Problem details:
Transcribe every entry below word for word, but skip the pictures.

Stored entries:

┄┄┄┄┄┄┄┄┄┄┄┄┄┄┄┄┄┄┄┄

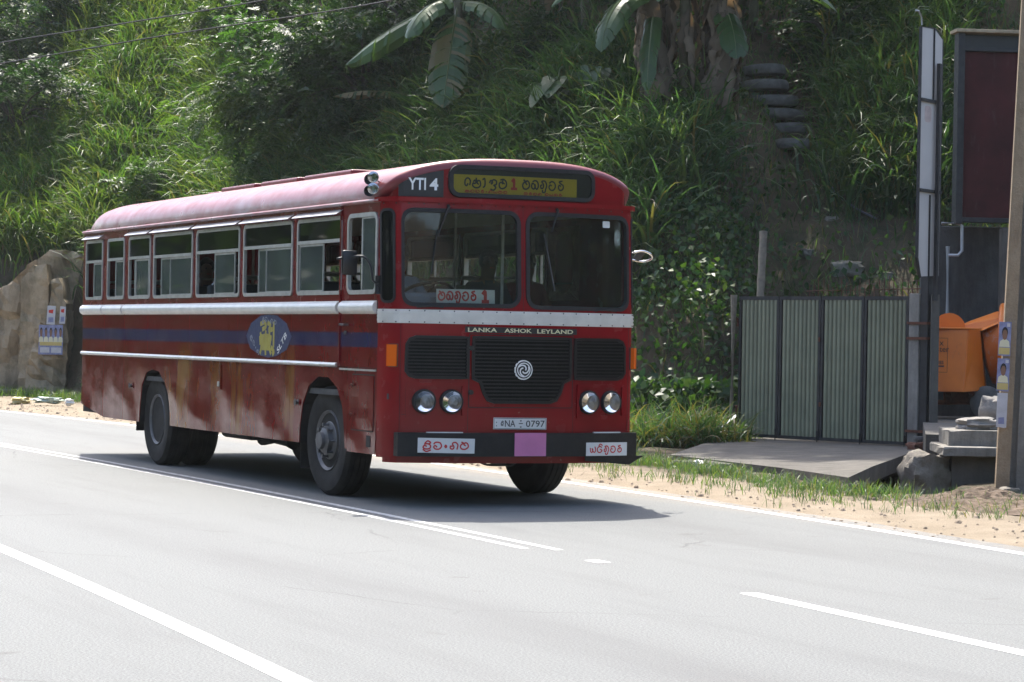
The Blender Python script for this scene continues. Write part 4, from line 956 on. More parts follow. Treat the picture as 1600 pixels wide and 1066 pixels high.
banana('banana_plant', q3.x, q3.y, 3.0, [(190, 2.0, .34, .8, 1.4, .2, 0, .5), (280, 1.9, .32, 1.0, 1.6, .2, 0, .5), (80, 2.2, .36, .5, 1., .2, 0, .4), (10, 2.0, .36, .7, 1., .2, 0, .4)],
       'slender brown banana stem between the two thick ones', r=.11, skirt=18, seed=11)
banana('banana_plant', bx(1168, 46.5), 46.5, 2.7, [(300, 1.9, .34, .9, 1.4, .1, 0, .35), (350, 2.0, .34, .9, 1.3, .1, 0, .35), (250, 1.8, .32, 1.1, 1.6, .15, 0, .4), (80, 2.2, .36, .5, 1., .2, 0, .4)],
       'greenish banana stem right beside the topmost tyre step', r=.09, skirt=5, seed=14)
banana('banana_plant', bx(905, 47), 47, 2.0, [(250, 1.6, .33, 1.4, 1.4, .1, 0, .4), (290, 1.6, .35, 1.3, 1.5, .1, 0, .4), (215, 2.0, .34, .9, 1.5, .15, 0, .4), (60, 2.0, .35, .6, 1., .2, 0, .4), (150, 2.0, .35, .6, 1., .2, 0, .4)],
       'young banana plant with broad dark leaves between the torn-leaved one and the brown stems', r=.09, seed=17)
banana('banana_plant', bx(985, 46), 46, 2.3, [(215, 2.0, .36, 1.5, 1.2, .25, 0, .5), (262, 1.7, .34, 2.0, .9, .3, 0, .5), (180, 2.0, .36, 1.2, 1.2, .3, 0, .6), (300, 1.6, .32, 1.8, 1.0, .2, 0, .4), (80, 2.2, .36, .5, 1., .2, 0, .4)],
       'banana stem with drooping green leaves at the near edge of the brown clump', r=.12, skirt=26, seed=23)
banana('banana_plant', bx(1150, 47.2), 47.2, 2.4, [(330, 1.9, .36, 1.4, .9, .1, 0, .3), (285, 1.5, .32, 2.1, .8, .2, 0, .4), (240, 1.7, .34, 1.7, 1.0, .2, 0, .5), (20, 2.2, .36, .9, 1., .2, 0, .4)],
       'banana stem behind the greenish one, its leaf reaching over the tyre steps', r=.12, skirt=30, seed=27)
banana('banana_plant', bx(842, 48.5), 48.5, 2.2, [(205, 1.9, .34, 1.6, 1.1, .3, .1, .6), (250, 1.8, .34, 1.9, .9, .3, 0, .5), (310, 1.8, .34, 1.6, 1.1, .25, 0, .5), (345, 1.8, .34, 1.3, 1.2, .25, 0, .5), (100, 2.0, .36, .5, 1., .2, 0, .4)],
       'banana plant just beside the three torn leaves, with arching dark leaves', r=.10, skirt=12, seed=31)
# fallen dead fronds
for i, (uu, vv__, az, L, lab) in enumerate(((640, 196, 185, 1.5, 'fallen brownish banana frond lying in the long grass above the bus'), (700, 205, 350, 1.2, 'shorter fallen banana frond, the one farther along the bus roof'))):
    p = on_hill(uu, vv__) + Vector((0, -.4, .55)); V, Q, C = banana_leaf((0, 0, 0), R(az), L, .24, 1.4, .5, .85, .55, .5, 60 + i)
    o = link(bpy.data.objects.new('fallen_frond', quads_mesh('fallen_frond', V, Q, M['banana_leaf'], C))); o.location = p; tag(o, lab, 'banana frond', 'fallen banana fronds')
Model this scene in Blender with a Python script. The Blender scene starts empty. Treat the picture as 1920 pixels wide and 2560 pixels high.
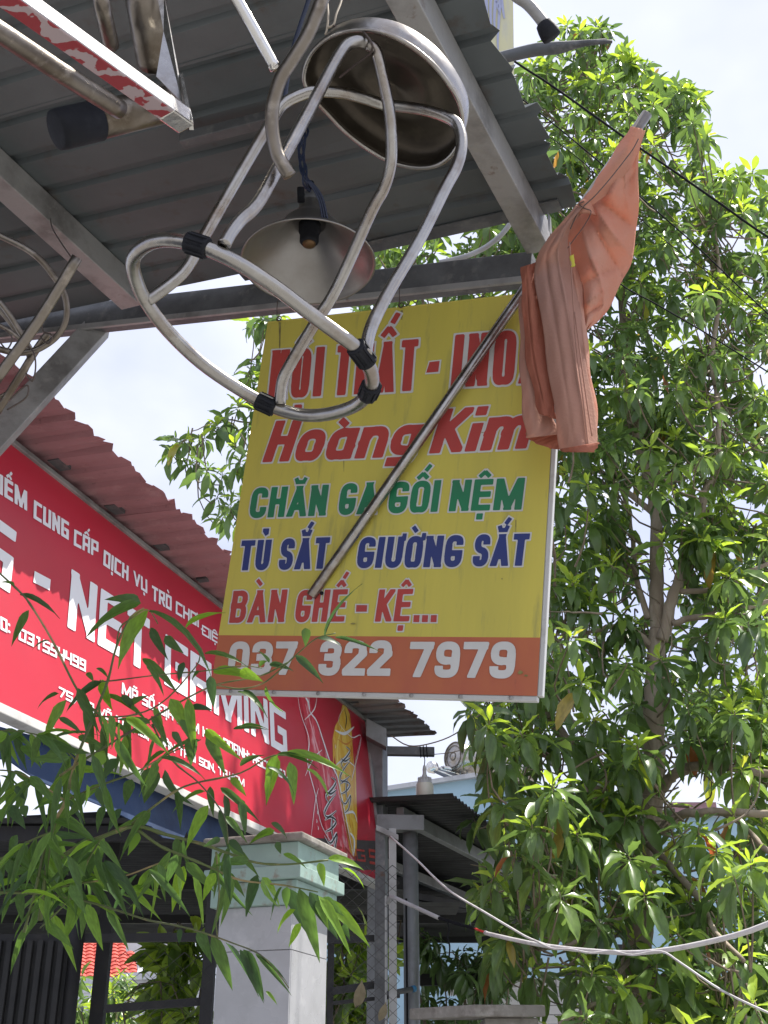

┄┄┄┄┄┄┄┄┄┄┄┄┄┄┄┄┄┄┄┄

The result:
The Blender Python script for this scene continues. Write part 4, from line 956 on. More parts follow. Treat the picture as 1600 pixels wide and 1066 pixels high.
banana('banana_plant', q3.x, q3.y, 3.0, [(190, 2.0, .34, .8, 1.4, .2, 0, .5), (280, 1.9, .32, 1.0, 1.6, .2, 0, .5), (80, 2.2, .36, .5, 1., .2, 0, .4), (10, 2.0, .36, .7, 1., .2, 0, .4)],
       'slender brown banana stem between the two thick ones', r=.11, skirt=18, seed=11)
banana('banana_plant', bx(1168, 46.5), 46.5, 2.7, [(300, 1.9, .34, .9, 1.4, .1, 0, .35), (350, 2.0, .34, .9, 1.3, .1, 0, .35), (250, 1.8, .32, 1.1, 1.6, .15, 0, .4), (80, 2.2, .36, .5, 1., .2, 0, .4)],
       'greenish banana stem right beside the topmost tyre step', r=.09, skirt=5, seed=14)
banana('banana_plant', bx(905, 47), 47, 2.0, [(250, 1.6, .33, 1.4, 1.4, .1, 0, .4), (290, 1.6, .35, 1.3, 1.5, .1, 0, .4), (215, 2.0, .34, .9, 1.5, .15, 0, .4), (60, 2.0, .35, .6, 1., .2, 0, .4), (150, 2.0, .35, .6, 1., .2, 0, .4)],
       'young banana plant with broad dark leaves between the torn-leaved one and the brown stems', r=.09, seed=17)
banana('banana_plant', bx(985, 46), 46, 2.3, [(215, 2.0, .36, 1.5, 1.2, .25, 0, .5), (262, 1.7, .34, 2.0, .9, .3, 0, .5), (180, 2.0, .36, 1.2, 1.2, .3, 0, .6), (300, 1.6, .32, 1.8, 1.0, .2, 0, .4), (80, 2.2, .36, .5, 1., .2, 0, .4)],
       'banana stem with drooping green leaves at the near edge of the brown clump', r=.12, skirt=26, seed=23)
banana('banana_plant', bx(1150, 47.2), 47.2, 2.4, [(330, 1.9, .36, 1.4, .9, .1, 0, .3), (285, 1.5, .32, 2.1, .8, .2, 0, .4), (240, 1.7, .34, 1.7, 1.0, .2, 0, .5), (20, 2.2, .36, .9, 1., .2, 0, .4)],
       'banana stem behind the greenish one, its leaf reaching over the tyre steps', r=.12, skirt=30, seed=27)
banana('banana_plant', bx(842, 48.5), 48.5, 2.2, [(205, 1.9, .34, 1.6, 1.1, .3, .1, .6), (250, 1.8, .34, 1.9, .9, .3, 0, .5), (310, 1.8, .34, 1.6, 1.1, .25, 0, .5), (345, 1.8, .34, 1.3, 1.2, .25, 0, .5), (100, 2.0, .36, .5, 1., .2, 0, .4)],
       'banana plant just beside the three torn leaves, with arching dark leaves', r=.10, skirt=12, seed=31)
# fallen dead fronds
for i, (uu, vv__, az, L, lab) in enumerate(((640, 196, 185, 1.5, 'fallen brownish banana frond lying in the long grass above the bus'), (700, 205, 350, 1.2, 'shorter fallen banana frond, the one farther along the bus roof'))):
    p = on_hill(uu, vv__) + Vector((0, -.4, .55)); V, Q, C = banana_leaf((0, 0, 0), R(az), L, .24, 1.4, .5, .85, .55, .5, 60 + i)
    o = link(bpy.data.objects.new('fallen_frond', quads_mesh('fallen_frond', V, Q, M['banana_leaf'], C))); o.location = p; tag(o, lab, 'banana frond', 'fallen banana fronds')
Model this scene in Blender with a Python script. The Blender scene starts empty. Treat the picture as 1920 pixels wide and 2560 pixels high.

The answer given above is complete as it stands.